On Jan 12, 2012, at 2:13 AM, Les Mikesell lesmikesell@gmail.com wrote:
On Wed, Jan 11, 2012 at 11:32 PM, Ross Walker rswwalker@gmail.com wrote:
Corporate greed will always trump idealistic pursuits.
I'm still pondering how Sun's demise fits into this picture....
As soon as a product has enough momentum there will be patent fights, copyright fights, licensing and revocation of openness. Soon platforms that contribute the most $$ will get preference and features over others and there goes the cross-platform dream.
Throw your weight behind nothing, use the best technology at the time for the solution. The only true cross-platform language is C.

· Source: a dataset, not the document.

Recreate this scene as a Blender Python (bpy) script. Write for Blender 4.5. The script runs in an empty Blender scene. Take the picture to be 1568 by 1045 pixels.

You can't be very agile working in C, though. Something called C with roughly similar syntax may work on a lot of platforms but that doesn't mean that you can actually compile and run the same code. Where with java you don't even have to recompile. Look at how jenkins is able to run in master/slave mode with slaves running on an assortment of platforms at once. What would you have to do to match something like jasper reports or the pentaho tools ability to connect to databases and do page layouts in C in a way that would work on such a wide assortment of systems?
Of course C isn't very flexible by itself and often needs a library (or OS) to make it truly useful.
Don't get me wrong here, I'm not saying everything should be written in C.
What I was trying to say is that as a language C is both cross-plaform and open and it's the "openness" that prevents "lock in" as much as it being cross-platform.
Now if Oracle would fully open Java, then I would add that to my list of cross-platform languages, but until then it's a language I feel would "lock me in".